The intermodal rail yard will handle both international and domestic containers.
The Alabama State Port Authority has contracted with R.T. Milord Company for development of the first phase of the Garrows Bend Intermodal Container Transfer Facility at the Port of Mobile.
The terminal is expected to open at the end of 2015 or in early 2016, in time for the opening of the larger locks in the Panama Canal, said James Lyons, the chief executive officer of the port authority. Initially, it will have capacity to do 150,000 lifts annually, though Lyons said it may not do that volume “out of the blocks.”
The terminal will be unusual in that it will handle both international containers moving through the APM Terminals Mobile facility and domestic containerized cargo, which Lyons said the port hopes will be attractive to local manufacturers and other shippers.
A similar mixture of international and domestic cargo is also being handled at the new Port Everglades ICTF, but mixing the two at port intermodal terminals is not common.
The intermodal rail facility is part of what the authority says is a “three-prong intermodal development” that also includes a 45-foot draft container terminal and logistics park.
The $20.1 million contract with Milord calls for the construction of
two operating tracks, a run-around track, and a car-repair siding
track, each at least 3,000 feet in length. Phase 1 components also include rubber-tire gantry runways and chassis storage areas, multi-lane gates, power distribution and lighting, an access road, and related surface improvements. The intermodal rail facility will be equipped with optical character recognition portals at rail and truck entrances to increase throughput efficiency.
Lyons said the ICTF “is essential to alleviating time and cost pressures for our shippers, while expanding our market reach.”
He noted that Mobile currently has a ramp operated by CSX, but used to
have ramps operated by four railroads, dating back to the days when
trailers on flat cars were the primary way of handling intermodal cargo.
CSX and Canadian National will have direct access to the ramp, but the three other ports serving the port — Norfolk Southern, BNSF and Kansas City Southern — will all have access to the facility via the port’s shortline railroad.
The Phase I construction compliments the Port Authority’s new $10 million rail bridge that connects the Garrows Bend ICTF with the railroads. The port received a $12 million TIGER grant to help fund the project.
Lyons said the port has seen strong growth in cargo volumes this year, and it expects a good 2015 as well.

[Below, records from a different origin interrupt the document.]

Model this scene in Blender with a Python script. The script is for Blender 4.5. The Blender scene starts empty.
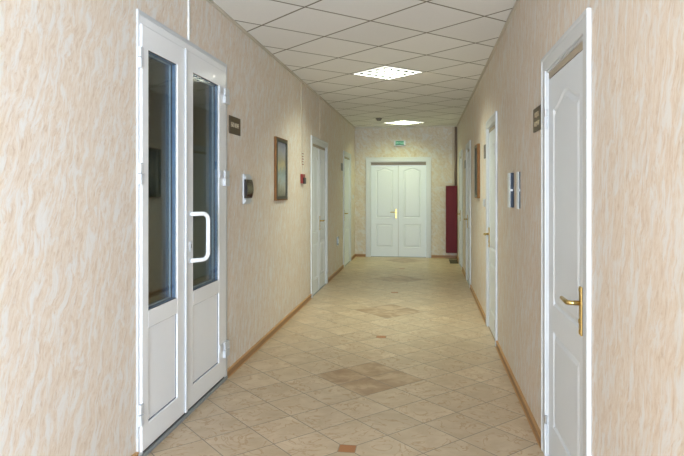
import bpy, bmesh, math, random
from mathutils import Vector

random.seed(7)
SC = bpy.context.scene
COL = SC.collection

# ------------------------------------------------------------------ camera, world, daylight, exposure
A, B, H, YE, YB = -1.577, 0.676, 2.893, 13.14, -5.5      # left wall, right wall, ceiling, end wall, back wall
YAW = math.atan(84 / 590)
cam_d = bpy.data.cameras.new('camera')
cam = bpy.data.objects.new('camera', cam_d)
COL.objects.link(cam)
cam.location = (0, 0, 1.5)
cam.rotation_euler = (math.pi / 2, 0, YAW)
cam_d.sensor_width = 36
cam_d.lens = 590 / 684 * 36
cam_d.shift_y = -38.3 / 684
cam_d.clip_start = 0.02
SC.camera = cam

world = bpy.data.worlds.new('sky')
SC.world = world
world.use_nodes = True
world.node_tree.nodes['Background'].inputs[0].default_value = (0.70, 0.82, 1.0, 1)
world.node_tree.nodes['Background'].inputs[1].default_value = 1.0

# daylight coming in through the window of the back wall
sun_d = bpy.data.lights.new('window_daylight', 'AREA')
sun_d.shape = 'RECTANGLE'
sun_d.size, sun_d.size_y = 0.62, 1.6
sun_d.energy = 555
sun_d.color = (0.74, 0.86, 1.0)
sun = bpy.data.objects.new('window_daylight', sun_d)
COL.objects.link(sun)
sun.location = (0.31, YB + 0.26, 0.95)
sun.rotation_euler = (math.pi / 2 + math.radians(15), 0, 0)

# added cool fill light at a made-up window in the right wall
fill_d = bpy.data.lights.new('side_window_fill', 'AREA')
fill_d.shape = 'RECTANGLE'
fill_d.size, fill_d.size_y = 1.4, 1.5
fill_d.energy = 125
fill_d.color = (0.66, 0.82, 1.0)
sky = bpy.data.objects.new('side_window_fill', fill_d)
COL.objects.link(sky)
sky.location = (B - 0.02, -1.2, 1.55)
sky.rotation_euler = (math.pi / 2, 0, math.pi / 2)

LAMP_POWER = 74
LAMP_COLOR = (0.92, 1.0, 0.78)

SC.view_settings.view_transform = 'Standard'
SC.view_settings.look = 'None'
SC.view_settings.gamma = 1
SC.view_settings.use_curve_mapping = False
SC.view_settings.exposure = 0.08


# ------------------------------------------------------------------ materials
def srgb(r, g, b):
    f = lambda c: (c / 255 / 12.92) if c / 255 <= 0.04045 else ((c / 255 + 0.055) / 1.055) ** 2.4
    return (f(r), f(g), f(b), 1)


class NT:
    """small helper around a node tree"""
    def __init__(self, name):
        self.m = bpy.data.materials.new(name)
        self.m.use_nodes = True
        self.t = self.m.node_tree
        self.bsdf = self.t.nodes['Principled BSDF']
        self.out = self.t.nodes['Material Output']

    def n(self, typ, **kw):
        nd = self.t.nodes.new(typ)
        for k, v in kw.items():
            setattr(nd, k, v)
        return nd

    def l(self, a, b):
        self.t.links.new(a, b)

    def val(self, x, sock):
        if isinstance(x, (int, float)):
            sock.default_value = x
        else:
            self.l(x, sock)

    def math(self, op, a, b=0.0, c=None):
        nd = self.n('ShaderNodeMath', operation=op)
        self.val(a, nd.inputs[0])
        self.val(b, nd.inputs[1])
        if c is not None:
            self.val(c, nd.inputs[2])
        return nd.outputs[0]

    def mix(self, fac, a, b):
        nd = self.n('ShaderNodeMix', data_type='RGBA')
        self.val(fac, nd.inputs[0])
        for s, v in ((nd.inputs[6], a), (nd.inputs[7], b)):
            if isinstance(v, (tuple, list)):
                s.default_value = v
            else:
                self.l(v, s)
        return nd.outputs[2]

    def noise(self, vec, scale, detail=3, rough=0.5, dist=0.0):
        nd = self.n('ShaderNodeTexNoise')
        self.l(vec, nd.inputs['Vector'])
        nd.inputs['Scale'].default_value = scale
        nd.inputs['Detail'].default_value = detail
        nd.inputs['Roughness'].default_value = rough
        nd.inputs['Distortion'].default_value = dist
        return nd.outputs['Fac']

    def ramp(self, fac, stops):
        nd = self.n('ShaderNodeValToRGB')
        e = nd.color_ramp.elements
        while len(e) < len(stops):
            e.new(0.5)
        for i, (p, c) in enumerate(stops):
            e[i].position = p
            e[i].color = c
        self.l(fac, nd.inputs[0])
        return nd.outputs[0]

    def bump(self, h, strength=0.2, dist=0.01):
        nd = self.n('ShaderNodeBump')
        nd.inputs['Strength'].default_value = strength
        nd.inputs['Distance'].default_value = dist
        self.l(h, nd.inputs['Height'])
        self.l(nd.outputs[0], self.bsdf.inputs['Normal'])

    def pos(self):
        return self.n('ShaderNodeNewGeometry').outputs['Position']

    def mapping(self, vec, rot=(0, 0, 0), scale=(1, 1, 1), loc=(0, 0, 0)):
        nd = self.n('ShaderNodeMapping')
        self.l(vec, nd.inputs[0])
        nd.inputs[1].default_value = loc
        nd.inputs[2].default_value = rot
        nd.inputs[3].default_value = scale
        return nd.outputs[0]


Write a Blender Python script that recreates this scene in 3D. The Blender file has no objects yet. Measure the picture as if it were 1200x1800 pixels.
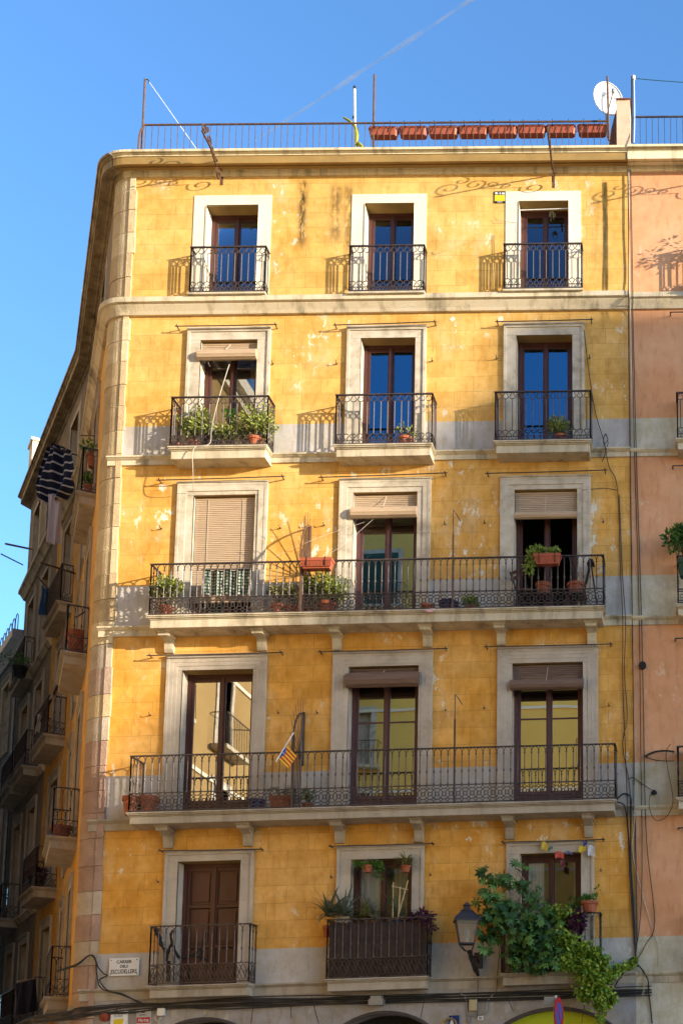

Mobile is served by a CMA CGM string from the Far East that transits the Panama Canal and strings from North Europe operated by both MSC and Maersk. How those services will be affected by the new Ocean Three and 2M Alliances is not entirely clear at this point, he said.
He said he would not be surprised, for example, if CMA CGM eventually chose to use a larger ship than the 5,000-TEU vessel currently employed in the PEX3 loop from the Far East to U.S. Gulf and South Atlantic. And he said it was possible that Maersk and MSC could combine loops to North Europe and use a larger ship.
In the fiscal year that ended Sept. 30, Mobile handled 233,756 TEUs, 10-percent more than the previous fiscal year. The port has posted double-digit growth for the past few years.